Com o lançamento deste quarto volume da série Spaghetti Bros, a Arte de Autor publica a totalidade dos 16 tomos em Portugal, menos de três anos após o lançamento do primeiro volume. Para quem conhece a dupla Trillo e Mandrafina, a combinação de sexualidade e violência não é invulgar. Já noutras séries ou livros a dupla nos presenteia com uma fórmula semelhante. Ainda assim, esta série consegue inovar, alargando-se ao longo dos vários números enquanto mantém o interesse do leitor.

Cada volume apresenta uma sucessão de episódios que ocupam, cada um, 8 páginas. Cada episódio apresenta um título próprio, um problema e um desfecho. Este problema, proveniente de uma introspecção ou de um conflito, é resolvido de forma pouco tradicional, revelando de forma cortante, o espírito das personagens na qual se centra.

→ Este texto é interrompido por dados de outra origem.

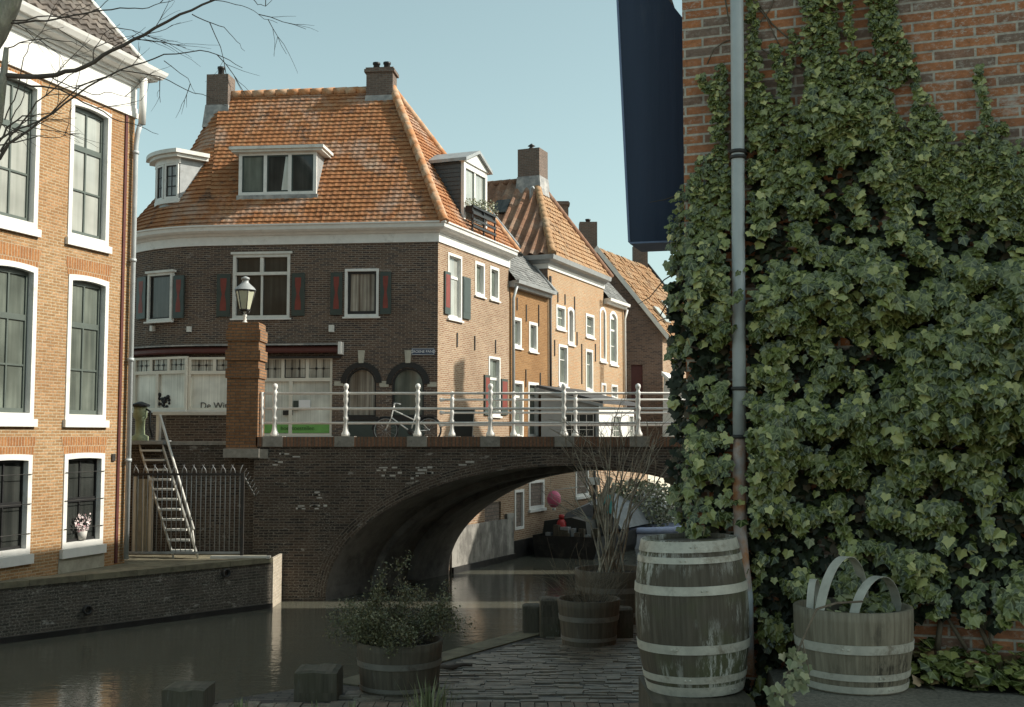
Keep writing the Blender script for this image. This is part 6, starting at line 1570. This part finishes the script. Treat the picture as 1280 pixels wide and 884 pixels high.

Os detalhes seguintes podem conter spoilers para quem não leu os volumes anteriores.

Este volume começa por se centrar numa personagem pouco habitual – um jovem rapaz que faz parte da família dos Centobucchi, que, não conhecendo outras famílias, não se tinha apercebido quão peculiar era a sua. Começa por escrever um diário no qual expõe os segredos dos seus tios, enquanto apresenta a imagem da sua mãe como uma mulher esforçada e angélica. Não sabe, claro, que esta é uma assassina a soldo que usa os seus dotes físicos para se aproximar dos seus alvos.

Esta família parece apresentar todos os clichés possíveis das famílias italianas, aos quais se junta uma perversidade sem igual que se materializa em constante depravação e violência. Trata-se de uma família pobre que, tendo-se mudado para os Estados Unidos da América tem de recorrer a meios variados para se sustentar e erguer. O irmão mais velho é o que tem a ocupação mais destacável, como chefe de uma pequena máfia. O relacionamento com as mulheres é complicado, procurando, por um lado, a encarnação da imagem santa e pura que tem da mãe, por outro, uma relação carnal. Esta dualidade faz com que nem as irmãs estejam a salvo da sua obsessão.

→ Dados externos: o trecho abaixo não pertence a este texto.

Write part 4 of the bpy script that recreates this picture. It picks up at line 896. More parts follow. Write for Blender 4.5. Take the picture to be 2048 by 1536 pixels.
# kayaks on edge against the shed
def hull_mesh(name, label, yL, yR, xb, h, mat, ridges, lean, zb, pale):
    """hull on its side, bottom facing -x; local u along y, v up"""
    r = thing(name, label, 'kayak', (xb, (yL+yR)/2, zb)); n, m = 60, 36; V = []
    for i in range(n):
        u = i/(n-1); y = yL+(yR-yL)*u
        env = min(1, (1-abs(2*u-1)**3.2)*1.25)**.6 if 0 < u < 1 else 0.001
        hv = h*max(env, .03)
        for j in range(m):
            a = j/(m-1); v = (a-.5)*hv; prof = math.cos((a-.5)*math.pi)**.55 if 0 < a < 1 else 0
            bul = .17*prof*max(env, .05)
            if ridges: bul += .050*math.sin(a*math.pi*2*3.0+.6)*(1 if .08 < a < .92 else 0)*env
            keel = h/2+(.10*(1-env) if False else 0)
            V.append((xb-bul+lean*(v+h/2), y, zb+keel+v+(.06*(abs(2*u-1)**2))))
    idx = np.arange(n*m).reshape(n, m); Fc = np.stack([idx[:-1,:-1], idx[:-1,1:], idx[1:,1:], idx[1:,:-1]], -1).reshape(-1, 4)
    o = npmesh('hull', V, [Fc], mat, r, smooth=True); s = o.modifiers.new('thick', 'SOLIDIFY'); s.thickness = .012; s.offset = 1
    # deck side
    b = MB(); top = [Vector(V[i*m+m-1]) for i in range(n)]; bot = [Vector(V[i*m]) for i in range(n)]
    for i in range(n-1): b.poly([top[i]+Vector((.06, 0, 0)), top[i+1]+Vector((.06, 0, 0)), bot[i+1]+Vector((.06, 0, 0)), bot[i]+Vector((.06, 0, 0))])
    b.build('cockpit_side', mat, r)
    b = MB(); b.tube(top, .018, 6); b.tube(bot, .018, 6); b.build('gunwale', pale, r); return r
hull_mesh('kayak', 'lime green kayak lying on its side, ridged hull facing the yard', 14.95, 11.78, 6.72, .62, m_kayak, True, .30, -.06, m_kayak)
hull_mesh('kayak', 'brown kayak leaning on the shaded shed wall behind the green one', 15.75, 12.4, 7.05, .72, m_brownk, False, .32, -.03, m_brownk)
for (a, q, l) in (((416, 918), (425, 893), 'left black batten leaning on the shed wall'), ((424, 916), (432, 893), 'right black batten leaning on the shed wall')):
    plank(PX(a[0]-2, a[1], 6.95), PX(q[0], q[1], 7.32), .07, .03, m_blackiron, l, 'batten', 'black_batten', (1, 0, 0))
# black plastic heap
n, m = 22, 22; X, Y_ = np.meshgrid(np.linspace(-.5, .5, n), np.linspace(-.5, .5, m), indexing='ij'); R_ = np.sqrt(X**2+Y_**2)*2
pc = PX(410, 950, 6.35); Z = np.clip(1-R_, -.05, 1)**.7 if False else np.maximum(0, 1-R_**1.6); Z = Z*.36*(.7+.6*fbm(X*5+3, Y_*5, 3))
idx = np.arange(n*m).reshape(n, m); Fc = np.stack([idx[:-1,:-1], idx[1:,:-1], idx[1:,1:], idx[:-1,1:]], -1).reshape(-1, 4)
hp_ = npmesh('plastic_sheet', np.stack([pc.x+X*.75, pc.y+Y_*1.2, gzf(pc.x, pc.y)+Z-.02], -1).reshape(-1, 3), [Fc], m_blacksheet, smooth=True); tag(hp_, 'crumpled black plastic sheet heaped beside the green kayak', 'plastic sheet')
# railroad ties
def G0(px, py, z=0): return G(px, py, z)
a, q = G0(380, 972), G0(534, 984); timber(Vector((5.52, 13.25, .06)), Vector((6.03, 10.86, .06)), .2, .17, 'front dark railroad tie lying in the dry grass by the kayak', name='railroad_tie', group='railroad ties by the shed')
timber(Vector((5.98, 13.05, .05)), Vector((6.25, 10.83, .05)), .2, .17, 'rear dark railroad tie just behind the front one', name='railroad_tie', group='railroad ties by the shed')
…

Por oposição, um dos irmãos é um padre. Tal como o irmão Amerigo, possui uma religiosidade obsessiva, por vezes, oposta aos comportamentos que envolvem a igreja. Mas neste caso, o padre usa a sua posição para se impor e tentar levar os irmãos por um caminho mais correcto, mesmo que os meios não o sejam. Nem que para isso castigue sucessivamente Amerigo, até pelo que ele não fez.

Já as irmãs são uma dupla curiosa. Apesar do papel que tipicamente se atribui às mulheres, ambas acabam por se afastar da imagem de mulher submissa e acanhada. Uma, estrela do cinema mudo, vê-se, com a invenção do audio, a aplicar os dotes físicos em filmes mais carnais. Já a outra, uma aparente viúva triste, sai de noite para assassinar pessoas a troco de uma recompensa.

Resta o irmão polícia. Apesar da ocupação aparentemente mais honesta, este homem acaba por ser a oposição a Amerigo em termos de atitude. Medroso, acaba por não enfrentar os criminosos com quem se cruza e, apesar de todas as boas intenções falhadas, acaba por ser amante da cunhada.

O cruzamento de todas estas personalidades, agudizadas por uma caracterização exagerada e quase cómica, originam uma combinação de brutalidade seca e perversão, resultado que podemos ver noutros textos da dupla de autores. Neste caso, a cadência faz-se nas tal 8 páginas por episódio, garantindo uma entrega contínua de momentos alucinados ou mirabolantes. As boas intenções têm resultados negativos e todos os planos saem falhados ou com resultados inesperados.

Os irmãos opõem-se e balanceiam-se, unem-se e odeiam-se, fascinam-se e perseguem-se. Mas enquanto que noutras famílias estes verbos podem ter como resultado interacções saudáveis, aqui são extremadas. Não existem meios termos. O amor de irmão pode querer tornar-se mais físico, o desacordo pode tomar a forma de uma arma. A reacção é abrupta e absoluta. Nem sempre medindo consequências.

E ainda assim, existe uma vertente quase ingénua – o filho que não vê o lado assassino da mãe, o marido que não vê a traição da esposa, a tia que pretende manter a aparente inocência do sobrinho. Esta ingenuidade pontual serve também de contraste à narrativa, mostrando como até estas personagens precisam de acreditar em algo bom para sobreviver.

Conclusão

O cruzamento de violência e sexualidade num meio decadente e decrépito vende e agarra o leitor.Entre revelações, reviravoltas mirabolantes, confrontações e obscenidades, Spaghetti Bros é uma série brutal, adequada a quem gosta das narrativas da dupla de autores, ou de quem gostou de Torpedo.